El hombre propone una forma y Dios otra. Los hombres pecaminosos se unieron pecaminosamente para deshacerse de Dios; Dios buscó separar a Abraham del mundo para establecer los límites de la santidad. Existe lo que el hombre propone y lo que Dios promete —cosas diametralmente opuestas—.
En este punto surgen varios rasgos de la promesa que son dignos de particular atención.
Primero, Dios promete un pueblo. Promete engrandecer el nombre de Abram (12:2) en forma tal que será el padre de muchas naciones (12:3). En el Antiguo Testamento sólo hay una referencia semejante, y ocurre en el pacto que Dios hace con David: «Haré de ti un gran nombre» (2 S 7:9). De este modo, Abram y David son unidos abarcando extensas porciones de la historia del Antiguo Testamento y señalando una línea continua de propósito divino a través de las épocas: la promesa de que la bendición e influencia del evangelio alcanzaría un dominio mundial. ¡La diminuta e insignificante figura de Ur de los caldeos tendría un impacto sobre el mundo!
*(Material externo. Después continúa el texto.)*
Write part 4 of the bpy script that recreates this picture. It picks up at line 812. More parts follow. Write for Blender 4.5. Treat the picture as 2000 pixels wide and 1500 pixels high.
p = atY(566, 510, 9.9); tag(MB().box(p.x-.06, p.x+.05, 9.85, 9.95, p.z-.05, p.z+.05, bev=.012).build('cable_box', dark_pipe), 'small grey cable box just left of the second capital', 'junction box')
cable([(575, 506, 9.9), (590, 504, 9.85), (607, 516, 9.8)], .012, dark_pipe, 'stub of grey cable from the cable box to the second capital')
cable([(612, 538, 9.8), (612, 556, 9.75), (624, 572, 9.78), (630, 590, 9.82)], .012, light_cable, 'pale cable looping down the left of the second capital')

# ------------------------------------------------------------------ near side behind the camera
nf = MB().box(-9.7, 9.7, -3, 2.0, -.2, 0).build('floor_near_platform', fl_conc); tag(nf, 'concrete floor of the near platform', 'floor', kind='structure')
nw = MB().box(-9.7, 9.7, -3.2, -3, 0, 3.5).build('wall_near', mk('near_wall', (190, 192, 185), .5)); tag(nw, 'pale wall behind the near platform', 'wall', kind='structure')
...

Es interesante, por ejemplo, que Pedro, en el día de Pentecostés, parezca captar esto en su explicación del derramamiento del Espíritu a consecuencia de la muerte-resurrección-ascensión de Jesucristo. La exaltación de Cristo a la diestra del Padre ha dado lugar a que el Hijo reciba del Padre el Espíritu Santo prometido, que ahora ha sido derramado (Hch 2:33). Vemos la forma en que se da el Espíritu a Cristo, y cómo Él, a su vez, lo derrama con el fin de cumplir una promesa más grande que se le ha hecho: «Pídeme, y te daré las naciones como herencia tuya, y como posesión tuya los confines de la tierra» (Sal 2:8). Gracias al poder del Espíritu Santo, la era mesiánica da lugar a la Gran Comisión de forma tal que, en la simiente de Abraham, todas las naciones de la tierra serán ahora bendecidas. Como escribió el apóstol Pablo, «Cristo nos redimió de la maldición de la ley, habiéndose hecho maldición por nosotros (…) a fin de que en Cristo Jesús la bendición de Abraham viniera a los gentiles, para que recibiéramos la promesa del Espíritu mediante la fe» (Gá 3:13-14; ver Gn 12:2). Pentecostés, que exhibe una reversión de la maldición de Babel a medida que diversos grupos étnicos oyen el Evangelio en sus propios idiomas, señala así el comienzo de la restauración de una condición que existía antes de que el pecado asolara el mundo. La salvación de las naciones gentiles es «la bendición de Abraham» (Gá 3:14), y los creyentes son hijos de éste (Gá 3:29). De ahora en adelante, la historia redentiva se concentrará en esta línea hasta que el Mesías venga.
Segundo, Dios promete un lugar: la «tierra» (12:1; 15:7). En su sentido más pleno, ésta nunca podría haber sido simplemente el territorio conocido como «Israel». No es irrelevante que el propio Abraham lo entendiera así: Su mirada estaba puesta en algo más grande, una patria celestial (He 11:10-16), una ciudad-reino de la cual Canaán era meramente un anticipo que presagiaba algo mejor.
Tercero, Dios promete su presencia. En Génesis 12:3, es la promesa de una presencia relacional, la presencia de la bendición con que Dios envuelve a su pueblo. Sin embargo, esto llega a ser algo mucho más tangible en el hijo de Abraham, Isaac: «He aquí, yo estoy contigo, y te guardaré por dondequiera que vayas y te haré volver a esta tierra; porque no te dejaré hasta que haya hecho lo que te he prometido» (28:15). Es un sutil anticipo de las palabras con que Jesús tranquilizó a sus discípulos amados antes de ascender al cielo: «Y he aquí, yo estoy con vosotros todos los días, hasta el fin del mundo» (Mt 28:20).